Das alles schafft der 495-PS-Kompressor-V8 (ab 99 900 Euro) mit klassischem Heckantrieb. Nahezu ansatzlos gibt er seine Energie frei und beschleunigt den F-Type in unfassbaren 2,5 Sekunden von Tempo 80 auf 120 und bei Bedarf bis zu 300 km/h. Aber bitte nur auf abgesperrter Rennstrecke! Allerdings will dieses Kraftpaket gut gefüttert werden. Nach 200 Kilometern ist der 72-Liter-Tank mehr als halb leer.

Im Alltag klappt man lieber das dicke elektrische Stoffverdeck binnen 12 Sekunden und bis Tempo 50 zurück, um Sonne und Wind und gute Laune zu genießen. Der Horizont ist das Ziel.

Danke für den Mut, Jaguar. Ein Auto zu bauen, das man eigentlich nicht braucht. Ein Auto, das wenig Platz, aber viel Herz hat. Ein Auto, das etwas Besonderes bleiben wird. Denn es gibt zwar 75 Millionen Autos auf der Welt, doch nur ein Prozent davon sind Sportwagen und von diesen wiederum lediglich 15 Prozent solche Kracher vom Schlage eines Jaguar F-Type. Irgendwie schön, dass es solche verrückten Typen noch gibt.

Das bietet der Jaguar F-Type:

DIE TAKTIK: Mit seinem Einstiegspreis von 73 400 Euro zielt der britische Roadster genau zwischen die beiden offenen Schwaben, dem 60 191 Euro teuren Porsche Boxster S mit 315 PS und dem 103 150 Euro teuren Porsche 911 Cabriolet mit 350 PS. Drei Motoren bieten die Briten seit der Markteinführung am vergangenen Wochenende an; allesamt mit Achtgangautomatik vom deutschen Spezialisten ZF, alle inklusive Start-Stopp.

DREILITER-V6-BENZINER mit Kompressoraufladung in zwei Leistungsstufen: eine mit 340 PS (450 Nm Drehmoment bei 3555 bis 5000 Touren, von Null auf 100 km/h in 5,3 Sekunden, Spitze 260 km/h, Verbrauch 9,0 Liter, ab 73 400 Euro) und mit 380 PS (460 Nm bei 3500 bis 5000 Touren, von Null auf 100 km/h in 4,9 Sekunden, Spitze 275 km/h, Verbrauch 9,1 Liter, ab 84 900 Euro).
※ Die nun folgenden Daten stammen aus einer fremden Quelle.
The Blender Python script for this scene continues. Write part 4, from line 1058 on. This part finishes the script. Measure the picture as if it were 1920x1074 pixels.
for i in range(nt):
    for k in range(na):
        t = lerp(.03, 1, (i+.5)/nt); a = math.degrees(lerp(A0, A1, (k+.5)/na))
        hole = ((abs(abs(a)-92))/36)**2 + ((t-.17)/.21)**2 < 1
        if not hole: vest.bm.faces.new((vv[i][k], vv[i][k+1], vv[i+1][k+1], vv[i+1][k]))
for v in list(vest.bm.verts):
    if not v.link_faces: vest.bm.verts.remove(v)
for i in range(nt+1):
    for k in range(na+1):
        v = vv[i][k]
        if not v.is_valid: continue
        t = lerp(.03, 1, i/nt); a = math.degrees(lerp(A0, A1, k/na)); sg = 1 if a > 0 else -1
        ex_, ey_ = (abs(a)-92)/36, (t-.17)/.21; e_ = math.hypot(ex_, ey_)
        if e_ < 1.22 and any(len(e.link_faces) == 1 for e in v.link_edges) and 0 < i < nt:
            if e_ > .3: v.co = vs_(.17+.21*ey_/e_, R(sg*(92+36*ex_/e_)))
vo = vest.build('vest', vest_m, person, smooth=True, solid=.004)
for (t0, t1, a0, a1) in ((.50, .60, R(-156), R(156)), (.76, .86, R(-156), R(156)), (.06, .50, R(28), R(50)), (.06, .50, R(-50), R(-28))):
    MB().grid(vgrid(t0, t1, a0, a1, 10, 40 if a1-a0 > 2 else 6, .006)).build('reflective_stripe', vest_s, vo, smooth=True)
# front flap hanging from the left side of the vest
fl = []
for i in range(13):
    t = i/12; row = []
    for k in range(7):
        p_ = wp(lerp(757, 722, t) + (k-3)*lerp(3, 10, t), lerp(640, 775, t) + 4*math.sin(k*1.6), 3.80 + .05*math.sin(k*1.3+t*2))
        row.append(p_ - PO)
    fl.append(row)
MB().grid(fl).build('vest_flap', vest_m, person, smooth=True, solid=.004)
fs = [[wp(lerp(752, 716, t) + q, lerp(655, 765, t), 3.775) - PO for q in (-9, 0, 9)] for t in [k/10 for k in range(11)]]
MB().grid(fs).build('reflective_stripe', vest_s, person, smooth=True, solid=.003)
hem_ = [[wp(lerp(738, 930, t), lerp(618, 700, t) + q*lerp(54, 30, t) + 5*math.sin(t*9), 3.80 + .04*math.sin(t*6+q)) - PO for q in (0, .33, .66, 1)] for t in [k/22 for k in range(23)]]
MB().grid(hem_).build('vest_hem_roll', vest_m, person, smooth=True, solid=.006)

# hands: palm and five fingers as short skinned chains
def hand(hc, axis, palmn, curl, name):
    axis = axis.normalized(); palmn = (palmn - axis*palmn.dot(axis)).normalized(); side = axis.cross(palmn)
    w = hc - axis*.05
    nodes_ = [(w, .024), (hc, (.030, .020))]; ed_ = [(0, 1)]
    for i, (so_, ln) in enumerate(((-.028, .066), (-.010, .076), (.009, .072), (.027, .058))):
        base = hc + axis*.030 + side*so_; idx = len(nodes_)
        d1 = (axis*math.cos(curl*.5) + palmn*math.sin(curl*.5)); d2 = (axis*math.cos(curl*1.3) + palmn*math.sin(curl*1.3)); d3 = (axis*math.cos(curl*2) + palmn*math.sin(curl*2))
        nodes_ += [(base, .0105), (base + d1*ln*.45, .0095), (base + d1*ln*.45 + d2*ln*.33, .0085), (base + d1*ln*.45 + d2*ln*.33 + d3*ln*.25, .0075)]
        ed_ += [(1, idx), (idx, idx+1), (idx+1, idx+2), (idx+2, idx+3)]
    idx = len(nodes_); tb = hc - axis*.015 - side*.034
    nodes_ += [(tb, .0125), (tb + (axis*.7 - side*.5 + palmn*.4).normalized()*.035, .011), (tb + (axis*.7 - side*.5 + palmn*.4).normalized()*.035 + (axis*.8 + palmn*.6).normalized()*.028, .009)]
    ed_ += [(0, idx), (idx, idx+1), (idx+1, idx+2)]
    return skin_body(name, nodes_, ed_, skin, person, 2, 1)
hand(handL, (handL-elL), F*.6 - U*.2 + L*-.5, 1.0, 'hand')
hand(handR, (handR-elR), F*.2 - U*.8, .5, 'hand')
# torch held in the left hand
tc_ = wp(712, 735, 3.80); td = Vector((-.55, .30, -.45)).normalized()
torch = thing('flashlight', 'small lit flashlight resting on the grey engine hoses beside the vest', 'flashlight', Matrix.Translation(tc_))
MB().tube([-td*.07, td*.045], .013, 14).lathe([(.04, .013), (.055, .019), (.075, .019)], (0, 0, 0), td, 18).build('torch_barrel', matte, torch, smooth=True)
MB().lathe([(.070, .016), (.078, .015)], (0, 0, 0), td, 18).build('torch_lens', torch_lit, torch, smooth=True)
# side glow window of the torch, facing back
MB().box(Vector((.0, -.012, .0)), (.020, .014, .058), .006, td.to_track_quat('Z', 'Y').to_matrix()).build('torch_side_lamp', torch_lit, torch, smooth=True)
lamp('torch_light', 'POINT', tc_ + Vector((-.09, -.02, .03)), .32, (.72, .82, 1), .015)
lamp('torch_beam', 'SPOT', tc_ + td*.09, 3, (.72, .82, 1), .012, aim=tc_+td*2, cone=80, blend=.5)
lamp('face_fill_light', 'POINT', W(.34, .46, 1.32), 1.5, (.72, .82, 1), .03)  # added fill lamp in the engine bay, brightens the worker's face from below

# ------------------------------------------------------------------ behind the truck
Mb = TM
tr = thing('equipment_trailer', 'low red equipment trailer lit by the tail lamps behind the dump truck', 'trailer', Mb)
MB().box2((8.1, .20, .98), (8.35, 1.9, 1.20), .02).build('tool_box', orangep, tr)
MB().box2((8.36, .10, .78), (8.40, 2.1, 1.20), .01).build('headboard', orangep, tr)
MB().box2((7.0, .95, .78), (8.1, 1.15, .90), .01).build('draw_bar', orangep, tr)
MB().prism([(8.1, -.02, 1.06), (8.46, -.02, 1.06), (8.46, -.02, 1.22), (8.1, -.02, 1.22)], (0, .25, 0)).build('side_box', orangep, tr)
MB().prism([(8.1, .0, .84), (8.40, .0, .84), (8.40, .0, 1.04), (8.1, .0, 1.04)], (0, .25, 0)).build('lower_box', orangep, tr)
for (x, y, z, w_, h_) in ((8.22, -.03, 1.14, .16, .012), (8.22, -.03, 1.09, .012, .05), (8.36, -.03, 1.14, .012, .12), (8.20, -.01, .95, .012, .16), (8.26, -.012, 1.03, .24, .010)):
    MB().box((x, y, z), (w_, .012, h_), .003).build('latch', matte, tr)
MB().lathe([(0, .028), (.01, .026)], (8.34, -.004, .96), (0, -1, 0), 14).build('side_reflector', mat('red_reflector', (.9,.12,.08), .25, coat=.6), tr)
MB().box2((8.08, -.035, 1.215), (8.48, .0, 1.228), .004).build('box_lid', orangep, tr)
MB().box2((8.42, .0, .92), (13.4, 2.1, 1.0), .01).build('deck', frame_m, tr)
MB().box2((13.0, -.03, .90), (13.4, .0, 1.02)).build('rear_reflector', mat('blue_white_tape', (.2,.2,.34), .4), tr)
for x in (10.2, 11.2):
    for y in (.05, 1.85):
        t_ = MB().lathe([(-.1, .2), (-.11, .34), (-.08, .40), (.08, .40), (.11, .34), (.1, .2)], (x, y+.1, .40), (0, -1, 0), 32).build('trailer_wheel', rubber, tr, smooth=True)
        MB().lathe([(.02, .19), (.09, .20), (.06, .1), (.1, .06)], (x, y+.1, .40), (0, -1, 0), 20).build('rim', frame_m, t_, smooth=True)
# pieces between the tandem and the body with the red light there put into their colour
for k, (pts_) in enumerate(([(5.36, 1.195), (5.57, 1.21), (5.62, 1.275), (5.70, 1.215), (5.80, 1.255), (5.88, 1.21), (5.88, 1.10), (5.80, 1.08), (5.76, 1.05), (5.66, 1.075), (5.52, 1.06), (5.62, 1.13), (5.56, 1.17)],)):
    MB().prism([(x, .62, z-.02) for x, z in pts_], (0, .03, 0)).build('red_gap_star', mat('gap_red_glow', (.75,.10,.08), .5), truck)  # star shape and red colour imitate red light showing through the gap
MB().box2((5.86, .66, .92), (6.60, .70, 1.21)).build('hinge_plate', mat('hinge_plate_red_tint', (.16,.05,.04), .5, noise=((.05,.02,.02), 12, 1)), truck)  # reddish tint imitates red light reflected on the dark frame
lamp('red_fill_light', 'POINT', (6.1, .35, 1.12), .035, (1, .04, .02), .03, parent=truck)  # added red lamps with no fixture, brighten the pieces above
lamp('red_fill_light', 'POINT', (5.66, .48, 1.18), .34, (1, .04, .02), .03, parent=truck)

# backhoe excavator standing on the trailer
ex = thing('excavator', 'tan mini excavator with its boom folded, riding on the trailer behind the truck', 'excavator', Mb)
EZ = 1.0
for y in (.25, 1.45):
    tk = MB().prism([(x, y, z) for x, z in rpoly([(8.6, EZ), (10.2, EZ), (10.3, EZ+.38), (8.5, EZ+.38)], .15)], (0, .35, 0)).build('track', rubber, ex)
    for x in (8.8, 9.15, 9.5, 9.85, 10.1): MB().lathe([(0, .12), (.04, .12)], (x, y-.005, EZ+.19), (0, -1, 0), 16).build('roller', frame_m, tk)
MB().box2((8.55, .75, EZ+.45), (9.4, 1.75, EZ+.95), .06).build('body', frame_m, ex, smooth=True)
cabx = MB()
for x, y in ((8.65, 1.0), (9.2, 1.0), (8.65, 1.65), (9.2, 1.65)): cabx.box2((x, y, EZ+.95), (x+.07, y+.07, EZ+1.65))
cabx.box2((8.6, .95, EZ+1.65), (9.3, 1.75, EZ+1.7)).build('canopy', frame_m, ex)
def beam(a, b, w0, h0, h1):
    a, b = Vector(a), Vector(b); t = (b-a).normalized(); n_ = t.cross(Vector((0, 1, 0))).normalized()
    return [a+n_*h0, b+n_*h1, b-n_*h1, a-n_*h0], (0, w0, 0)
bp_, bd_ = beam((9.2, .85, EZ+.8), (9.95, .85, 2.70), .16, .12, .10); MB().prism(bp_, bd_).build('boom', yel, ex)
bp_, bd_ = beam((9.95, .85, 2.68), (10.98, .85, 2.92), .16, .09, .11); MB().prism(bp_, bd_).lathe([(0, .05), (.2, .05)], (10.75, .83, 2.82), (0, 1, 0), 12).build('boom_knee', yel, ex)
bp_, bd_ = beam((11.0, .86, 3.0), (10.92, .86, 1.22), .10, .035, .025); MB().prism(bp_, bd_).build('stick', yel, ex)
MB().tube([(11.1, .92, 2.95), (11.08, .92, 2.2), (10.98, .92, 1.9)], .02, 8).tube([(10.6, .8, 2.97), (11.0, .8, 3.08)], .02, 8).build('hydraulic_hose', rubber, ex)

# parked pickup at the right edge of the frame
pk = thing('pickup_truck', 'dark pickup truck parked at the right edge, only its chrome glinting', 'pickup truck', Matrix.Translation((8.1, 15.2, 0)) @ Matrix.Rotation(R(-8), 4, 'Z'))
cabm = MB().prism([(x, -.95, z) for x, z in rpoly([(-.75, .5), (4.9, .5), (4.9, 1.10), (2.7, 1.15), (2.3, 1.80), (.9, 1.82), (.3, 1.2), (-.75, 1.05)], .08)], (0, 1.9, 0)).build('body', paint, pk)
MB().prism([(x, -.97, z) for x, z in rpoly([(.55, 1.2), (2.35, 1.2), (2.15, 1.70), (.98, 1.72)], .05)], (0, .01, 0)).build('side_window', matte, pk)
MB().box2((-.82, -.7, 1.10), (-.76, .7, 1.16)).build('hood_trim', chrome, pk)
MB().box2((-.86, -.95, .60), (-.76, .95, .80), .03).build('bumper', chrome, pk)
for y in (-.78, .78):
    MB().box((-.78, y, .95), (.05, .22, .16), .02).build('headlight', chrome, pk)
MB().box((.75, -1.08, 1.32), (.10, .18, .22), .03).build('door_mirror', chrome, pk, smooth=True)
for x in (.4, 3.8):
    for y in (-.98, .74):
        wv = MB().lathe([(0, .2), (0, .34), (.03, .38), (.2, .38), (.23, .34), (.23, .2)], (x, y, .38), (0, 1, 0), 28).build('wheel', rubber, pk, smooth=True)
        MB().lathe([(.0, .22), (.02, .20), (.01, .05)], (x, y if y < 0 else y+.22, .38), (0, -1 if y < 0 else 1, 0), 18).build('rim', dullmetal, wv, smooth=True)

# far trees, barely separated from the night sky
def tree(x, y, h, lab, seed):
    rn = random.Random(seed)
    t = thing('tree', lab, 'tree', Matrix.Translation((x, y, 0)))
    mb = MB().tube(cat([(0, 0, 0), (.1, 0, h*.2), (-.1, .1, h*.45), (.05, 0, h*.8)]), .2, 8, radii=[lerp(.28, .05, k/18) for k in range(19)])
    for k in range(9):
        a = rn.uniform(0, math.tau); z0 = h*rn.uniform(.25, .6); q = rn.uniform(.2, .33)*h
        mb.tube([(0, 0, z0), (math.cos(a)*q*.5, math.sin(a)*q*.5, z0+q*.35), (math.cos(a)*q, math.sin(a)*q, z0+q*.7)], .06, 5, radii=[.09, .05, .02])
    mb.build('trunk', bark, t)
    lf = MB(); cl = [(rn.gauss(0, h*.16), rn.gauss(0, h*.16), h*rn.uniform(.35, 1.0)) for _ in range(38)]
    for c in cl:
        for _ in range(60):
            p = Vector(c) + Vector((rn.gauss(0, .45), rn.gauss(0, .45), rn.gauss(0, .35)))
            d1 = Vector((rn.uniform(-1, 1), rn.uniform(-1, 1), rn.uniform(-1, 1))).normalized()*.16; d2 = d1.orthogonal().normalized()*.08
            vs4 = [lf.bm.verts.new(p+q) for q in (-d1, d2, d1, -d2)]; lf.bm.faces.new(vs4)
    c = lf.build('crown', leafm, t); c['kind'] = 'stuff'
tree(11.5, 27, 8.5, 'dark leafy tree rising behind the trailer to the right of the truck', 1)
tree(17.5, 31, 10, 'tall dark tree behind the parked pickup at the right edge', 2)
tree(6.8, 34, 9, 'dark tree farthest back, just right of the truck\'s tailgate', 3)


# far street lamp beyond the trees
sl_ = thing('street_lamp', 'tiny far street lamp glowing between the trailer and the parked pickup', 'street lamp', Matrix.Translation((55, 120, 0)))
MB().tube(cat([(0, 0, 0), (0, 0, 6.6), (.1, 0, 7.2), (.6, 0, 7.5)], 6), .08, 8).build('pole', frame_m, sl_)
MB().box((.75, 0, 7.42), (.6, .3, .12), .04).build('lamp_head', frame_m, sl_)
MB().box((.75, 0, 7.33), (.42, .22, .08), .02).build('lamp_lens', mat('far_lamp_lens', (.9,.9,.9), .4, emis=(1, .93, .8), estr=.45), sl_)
FÜNFLITER-V8-BENZINER mit Kompressoraufladung mit 495 PS (625 Nm bei 2500 bis 5500 Touren, von Null auf 100 km/h in 4,3 Sekunden, Spitze 300 km/h, Verbrauch 11,1 Liter, ab 99 900 Euro).

DIE VORSCHAU: Während es unter der Knute des früheren Eigentümers Ford bergab ging, scheinen die Briten seit dem Verkauf an den indischen Unternehmer und Milliardär Tata zu neuer Höchstform aufzulaufen. Und so wird die Geschichte mit dem F-Type fortgesetzt werden: Ende 2014 folgt das Coupé mit einem der rassigsten Sportwagen-Hinterteile. Und um dem 911 noch mehr auf die Hinterräder zu rücken, startet ebenfalls im nächsten Jahr eine RS-Version mit 550 PS starkem Fünfliter-Kompressor-V8. Die Fans dürfen gespannt sein.